Aluminum Bubble Concerns Mount as Surplus May Add 29%
Warehouses holding enough aluminum to build 69,000 Boeing 747 jumbo jets are why Peter Sorrentino says the most abundant metallic element in the earth’s crust is too expensive. “I don’t see why the aluminum price has gotten so high,” said Sorrentino, who helps manage $13.8 billion at Huntington Asset Advisors in Cincinnati. “There’s plenty of supply around and demand is still quiet.
There’s a disconnect between the price and reality.” Barclays Capital forecasts that the global surplus in aluminum will increase 29 percent to 1.63 million metric tons next year as the biggest annual price increase since 1994 spurs producers to increase output. Emirates Aluminium Co. will start the world’s biggest smelter in April, and a plant part-owned by Norsk Hydro ASA in Qatar fires up next month. This year’s 32 percent rally in aluminum and the 46 percent jump in the S&P GSCI index of commodities is prompting concerns of a bubble in the making. China, the biggest aluminum producer, is at risk from an absence of consumer demand from trading partners, said Bill Gross, who runs the world’s biggest bond fund at Pacific Investment Management Co. Exxon Mobil Corp. Chief Executive Officer Rex Tillerson said on Nov. 13 that oil prices aren’t supported by market fundamentals. Investors are “chasing commodities” and there is a risk of bubbles emerging, Nouriel Roubini, the New York University professor who predicted the global financial crisis, said on Nov. 20 in a speech in Lisbon. China Starts Plants Aluminum, which settled at $2,037 in London trading today, will average $1,885 next year on the London Metal Exchange, according to the median in a Bloomberg New survey of 24 analysts. Stockpiles monitored by the LME almost doubled to 4.6 million tons this year, more than Western Europe’s production.

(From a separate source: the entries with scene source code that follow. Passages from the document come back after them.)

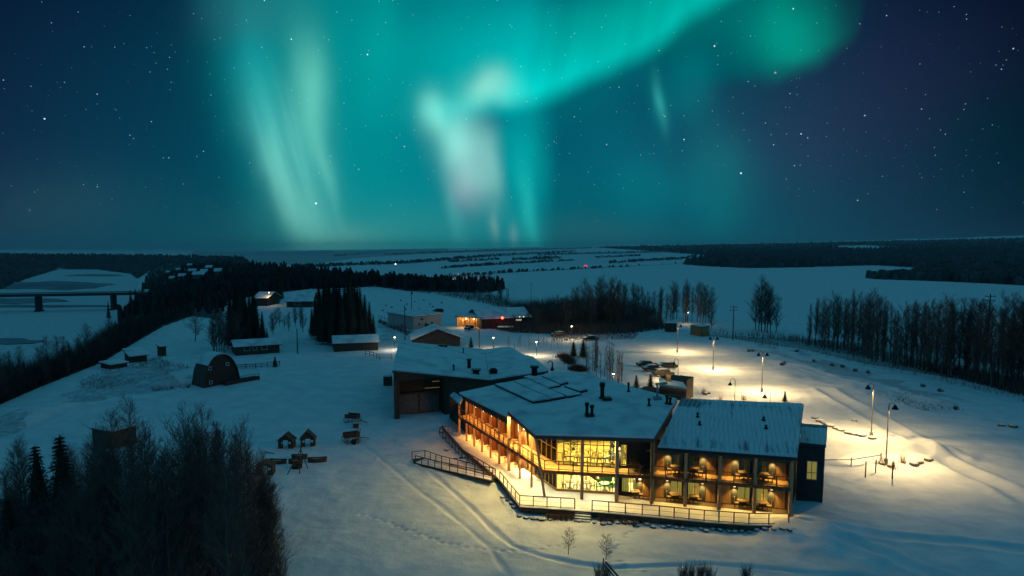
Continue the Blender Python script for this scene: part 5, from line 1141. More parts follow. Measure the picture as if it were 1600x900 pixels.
# utility poles
def upole(label, px, py, h, arms=1, tr=False):
    g = G(px, py); o = wthing('utility_pole', label, 'utility pole', tuple(g), 'wooden utility poles'); mb = MB(); mb.tube(g-Vector((0, 0, .3)), g+Vector((0, 0, h)), .16, .11, 8); mb.build('pole', 'darkwood', o)
    mb = MB()
    for k in range(arms): z = h-.5-.9*k; mb.bar(g+Vector((-1.1, 0, z)), g+Vector((1.1, 0, z)), .12); mb.box(g+Vector((-.9, 0, z+.15)), (.1, .1, .2)); mb.box(g+Vector((.9, 0, z+.15)), (.1, .1, .2))
    if arms: mb.build('crossarm', 'darkwood', o)
    if tr: mb = MB(); mb.tube(g+Vector((.3, 0, h-3)), g+Vector((.3, 0, h-2)), .28); mb.build('transformer', 'metal', o)
upole('utility pole with crossarms at the fence right of the kiosks', 1145, 532, 10, 2); upole('utility pole among the bare trees at far right', 1539, 590, 17, 2); upole('plain utility pole left of the long shed on open snow', 465, 552, 6.2, 0); upole('utility pole rising in front of the fence by the pale building', 633, 531, 10, 0)
upole('utility pole with a transformer in the snowy field', 643, 486, 10, 1, True); upole('utility pole on the snowy river bank in the distance', 830, 467, 11, 1); upole('utility pole at the dark gabled cabin', 698, 541, 4.4, 1); upole('thin pole behind the hall roof', 749, 545, 5.0, 0)
upole('thin pole near the corner of the field road', 792, 478, 8, 1)

# ------------------------------------------------------------------ cars
def make_car(loc, rz, label, group, paint='carpaint', suv=False):
    o = thing('parked_car', label, 'car', loc, group, rz); mb = MB(); hs = 1.0 if not suv else 1.12
    prof = [(-2.15, .35), (-2.2, .75), (-2.0, .92*hs), (-1.3, .98*hs), (-.7 if not suv else -1.0, 1.42*hs), (.9 if not suv else 1.6, 1.45*hs), (1.65 if not suv else 2.0, 1.0*hs), (2.15, .92*hs), (2.2, .4), (1.8, .28), (-1.8, .28)]
    def ext(mb, pr, w, win=0.0):
        n = len(pr); k = len(mb.v)
        for s in (-1, 1): mb.v += [(x, s*(w-(max(0, z-.95)*.28)), z) for x, z in pr]
        mb.f.append(tuple(range(k, k+n))); mb.f.append(tuple(range(k+2*n-1, k+n-1, -1)))
        for i in range(n): j = (i+1) % n; mb.f.append((k+j, k+i, k+n+i, k+n+j))
    ext(mb, prof, .88); bd = mb.build('body', paint, o)
    md = bd.modifiers.new('bevel', 'BEVEL'); md.width = .06; md.segments = 2
    mb = MB(); t = .97*hs
    for s in (-1, 1):
        yy = s*(.88-.02)
        mb.poly([(-1.05, s*.885, t+.03), (-.62 if not suv else -.85, s*.775, 1.36*hs), (.85 if not suv else 1.5, s*.77, 1.38*hs), (1.35 if not suv else 1.75, s*.885, t+.03)])
    mb.build('side_window', 'dglass', o); mb = MB(); mb.poly([(-1.28, -.72, 1.0*hs), (-1.28, .72, 1.0*hs), (-.74 if not suv else -1.03, .66, 1.40*hs), (-.74 if not suv else -1.03, -.66, 1.40*hs)]); mb.v = [(x-.03, y, z+.02) for x, y, z in mb.v]; mb.build('windscreen', 'dglass', o)
    for sx in (-1.35, 1.35):
        for sy in (-.82, .82):
            m1 = MB(); m1.tube((sx, sy-.1, .33), (sx, sy+.1, .33), .33, .33, 14); w = m1.build('wheel', 'tyre', o); m2 = MB(); m2.tube((sx, sy-.115, .33), (sx, sy+.115, .33), .2, .2, 10); m2.build('rim', 'rim', w)
    for s in (-.62, .62): m1 = MB(); m1.box((-2.19, s, .72), (.06, .32, .14)); m1.build('headlight', 'rim', o)
    for s in (-.62, .62): m1 = MB(); m1.box((2.18, s, .78), (.06, .3, .14)); m1.build('tail_light', 'barnred', o)
    mb = MB(); mb.prism([(-.3, -.5, 1.50*hs), (.5 if not suv else 1.0, -.45, 1.50*hs), (.5 if not suv else 1.0, .45, 1.50*hs), (-.3, .5, 1.50*hs)], (0, 0, -.1)); mb.build('snow_cover', 'roofsnow', o)
    return o
CARS = [(1003,571,'dark low car farthest left in the snowy car park row', 'carpaint', False), (1014,577,'dark car second from left in the car park row','carpaint', False), (1026,572,'dark car half hidden behind the row of parked cars','carpaint', False), (1035,577,'brown car parked behind the row, near its right end','carpaint2', False), (1033,585,'large brown car nearest the pavilion in the car park row','carpaint2', True)]
CARS = [(1010,573,'dark low car farthest left in the snowy car park row', 'carpaint', False), (1020,580,'dark car in the middle of the car park row','carpaint', False), (1043,575,'brown car behind the nearest one at the right end','carpaint2', False), (1036,588,'large brown car nearest the pavilion in the car park row','carpaint2', True)]
for px, py, lb, pt, sv in CARS: make_car(tuple(G(px, py)), R(188), lb, 'cars parked behind the lodge', pt, sv)
make_car(tuple(G(872,526)), R(10), 'pale lit car on the far road beside the woods', 'cars on the far road', 'carpaint2', True); make_car(tuple(G(923,532)), R(5), 'dark car on the road right of the two spruces', 'cars on the far road', 'carpaint')
make_car(tuple(G(677,516)), R(15), 'dark car in front of the pale building', 'cars near the far buildings', 'carpaint', True); make_car(tuple(G(664,512)), R(10), 'dark snowy car left of another at the pale building', 'cars near the far buildings', 'carpaint'); make_car(tuple(G(733,515)), R(70), 'dark car parked in front of the orange porch', 'cars near the far buildings', 'carpaint'); make_car(tuple(G(685,488)), R(0), 'lone dark car in the open snowy field', 'cars near the far buildings', 'carpaint', True)

# ------------------------------------------------------------------ bridge over the left river
g = at(174,484,-35); bd = wthing('river_bridge', 'long dark road bridge across the frozen river', 'bridge', tuple(g))
zb = -20.5; e0 = at(-60,465.5,zb); e1 = at(232,460.5,zb)
mb = MB(); mb.bar(lift(e0, zb+1.4), lift(e1, zb+1.4), 11, 2.2); dk_ = mb.build('deck', 'bridge', bd)
for px in (-50, 55, 174):
    t = (px+60)/292; q = e0.lerp(e1, t); mb = MB(); mb.box((q.x, q.y, (-36+zb)/2), (2.0, 8, zb+36)); mb.box((q.x, q.y, -34.4), (3.4, 10, 1.5)); mb.build('pier', 'bridge', bd)
for s in (-5, 5):
    mb = MB(); mb.bar(lift(e0, zb+3.6)+Vector((0, s, 0)), lift(e1, zb+3.6)+Vector((0, s, 0)), .3, .4); mb.build('railing', 'bridge', bd)

# ------------------------------------------------------------------ rocks
def rocks(name, cat, spots, label, group, r=(.3, .6), m='rock', flat=.65, labels=None):
    for i, (px, py) in enumerate(spots):
        s = random.uniform(*r); g = G(px, py); mb = MB(); mb.blob((0, 0, s*.2), (s*1.15, s*.85, s*flat), i*7+len(spots), 9, 6, .16)
        o = mb.build(name, m, None, True); o.location = g; o.rotation_euler = (0, 0, random.uniform(0, 3)); tag(o, (labels or {}).get(i, label), cat, group)
rocks('boulder', 'boulder', [(1274,654),(1281,659),(1288,662),(1297,666),(1307,670),(1314,673),(1325,677),(1335,679),(1347,681),(1363,686)], 'flat snow capped boulder in the curved row beside the lamp', 'boulders edging the path behind the lodge', (.5, .8), flat=.45, labels={0:'snow capped boulder at the far end of the curved row', 9:'snow capped boulder at the foot of the lamp post ending the row'})
rocks('boulder', 'boulder', [(1335,658),(1378,726),(1392,729),(1428,727),(1436,725),(1451,724),(1565,666),(1583,668)], 'dark boulder poking out of open snow', 'boulders scattered right of the lodge', (.4, .7), labels={0:'dark boulder alone above the curved boulder row',1:'dark boulder left of the tall lamp base',2:'dark boulder right of the tall lamp base',3:'left small rock on the mound right of the tall lamp',4:'middle small rock on the mound right of the tall lamp',5:'dark rock at the right of the mound beyond the tall lamp',6:'smaller of two dark rocks at the far right',7:'larger of two dark rocks at the far right'})
rocks('boulder', 'boulder', [(1065,588),(1077,590),(1102,616),(1106,615)], 'dark boulder on the lit snow behind the lodge', 'boulders behind the lodge', (.4, .6), labels={0:'dark boulder right of the short path lamp',1:'flat boulder alone right of the path lamp'})
sp = [(930+i*11.6+random.uniform(-3, 3), 815+max(0, (i-2))*.85+random.uniform(0, 5)) for i in range(27)]+[(905,815)]
rocks('edging_rock', 'rock', sp, 'rounded snow capped rock along the foot of the deck railing', 'rocks along the foot of the deck', (.2, .34), flat=.6)
sp = [(788+i*5.5+random.uniform(-2, 2), 778+i*5.2) for i in range(4)]+[(812,807),(822,810),(834,811),(846,813),(860,813)]+[(690,676),(694,684),(700,692),(707,699),(713,707),(723,715),(731,722),(698,704),(712,716)]
rocks('edging_rock', 'rock', sp, 'snowy rock beside the bent part of the deck railing', 'rocks by the deck bend', (.22, .4), flat=.6)
# dry grasses and shrubs against the deck
def tuft(mb, g, n, h, sp, w=.018):
    for _ in range(n):
        a = random.uniform(0, 6.28); b = g+Vector((math.cos(a), math.sin(a), 0))*random.uniform(0, sp); t = b+Vector((random.uniform(-.3, .3)*h, random.uniform(-.3, .3)*h, h*random.uniform(.5, 1))); s = Vector((math.sin(a)*w, math.cos(a)*w, 0)); mb.poly([b-s, b+s, t])
def tuft_things(name, cat, spots, n, h, sp, m, label, group, labels=None, w=.02):
    for i, (px, py) in enumerate(spots):
        mb = MB(); tuft(mb, Vector((0, 0, -.05)), n, h, sp, w); o = mb.build(name, m); o.location = G(px, py); tag(o, (labels or {}).get(i, label), cat, group)
tuft_things('dry_grass', 'dry grass', [(867,812),(876,812),(885,812),(893,811),(858,811),(940,814),(955,817),(975,819),(990,821)], 130, .9, .5, 'grass', 'tuft of dry brown grass in front of the deck', 'dry grass tufts along the deck')
tuft_things('bush', 'bush', [(1001,817),(1060,822),(1078,822),(1120,828),(1160,830)], 90, .7, .6, 'shrub', 'leafless brown bush between rocks along the deck', 'bushes along the deck')
tuft_things('reed_clump', 'reeds', [(935,905),(948,905),(1068,905),(1080,905),(1095,904),(1108,905),(1165,905)], 110, 1.7, .35, 'twig', 'dark reed clump at the bottom edge of the snowfield', 'reeds at the bottom edge', {0:'dark reed clump below the two young bare trees',6:'sparse reed clump standing alone at the bottom edge'}, .02)
tuft_things('twig_bush', 'bush', [(1395,732),(1378,727),(1410,724),(1100,615),(1162,625),(1126,627)], 60, 1.6, .5, 'grass', 'thin pale twiggy bush on the lit snow', 'thin bushes on lit snow')
# russet hedges by the road
for (x0, y0, x1, y1, lb) in ((878,556,893,570,'longer russet hedge beside the lit road'),(899,577,908,580,'shorter russet bush nearest the lodge roof on the lit road')):
    a, b = G(x0, y0), G(x1, y1); o = wthing('hedge', lb, 'hedge', tuple(a), 'russet hedges by the road'); mb = MB(); n = 1500
    for _ in range(n):
        t = random.random(); c = a.lerp(b, t)+Vector((random.gauss(0, .8), random.gauss(0, .55), 0)); c.z = gz(c.x, c.y); tuft(mb, c, 1, 1.5, .1, .03)
    mb.build('twigs', 'shrub', o)
# jumble of poles at the bottom
g = G(945,898); o = wthing('leaning_rail', 'short dark leaning handrail at the bottom edge below the young trees', 'handrail', tuple(g)); mb = MB(); mb.bar(at(942,893,.1), at(943,876,1.0)+Vector((0,0,.2)), .08); mb.bar(at(946,878,1.1), at(968,903,.3), .1); mb.bar(at(944,882,.8), at(962,903,.1), .08); mb.build('rails', 'darkwood', o)

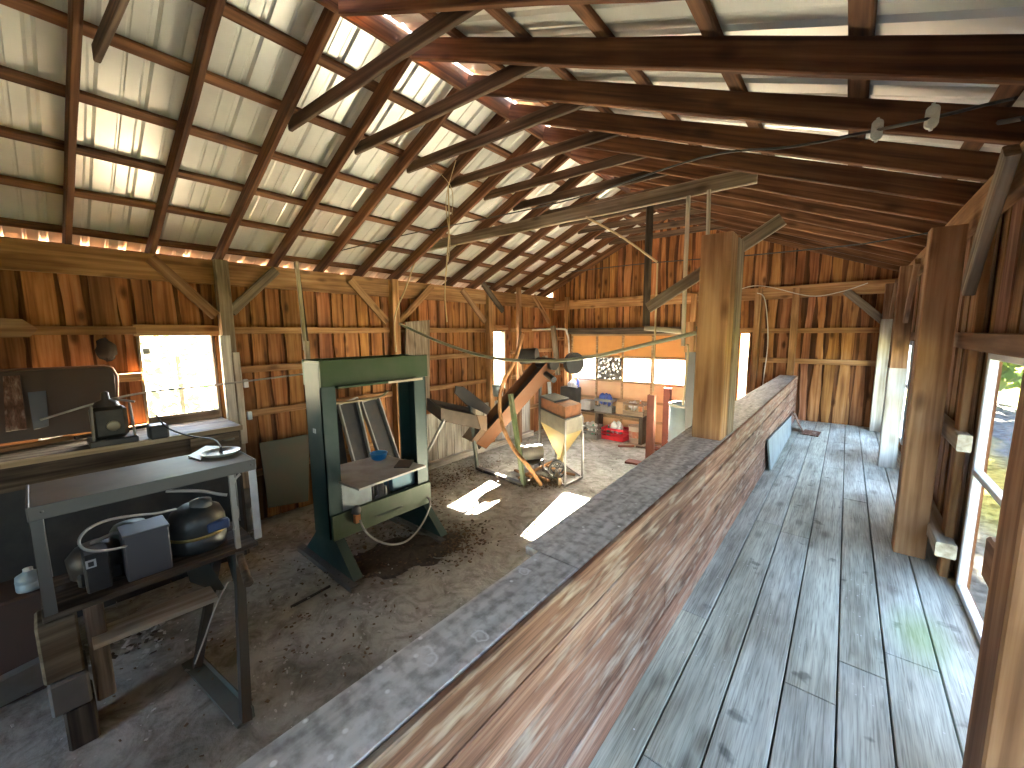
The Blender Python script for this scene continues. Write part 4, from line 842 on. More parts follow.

A typical 747 uses about 66 tons of aluminum alloy, according to Boeing. The company has delivered at least 1,416 of the jets in its history. China will make 18 percent more metal next year, leading an 8.9 percent global expansion and contributing to a surplus equal to more than three months of North American demand, Barclays Capital estimates. Global output increased more than 12 percent since April, International Aluminium Institute data show. New smelters are coming on line. The Emirates Aluminium project, covering more than two square miles in Abu Dhabi, is scheduled to pour its first metal in April and will eventually make 1.4 million tons a year. The Qatalum project between Hydro and Qatar Petroleum will have an initial capacity of 585,000 tons, churning out metal from two buildings each longer than 10 football fields. Price Slump Five consecutive gains in average annual prices through 2007, the longest-ever winning streak on the LME, encouraged companies to expand supply. Last year’s 38.8 million tons was 67 percent more than in 1999, the aluminum institute’s data show.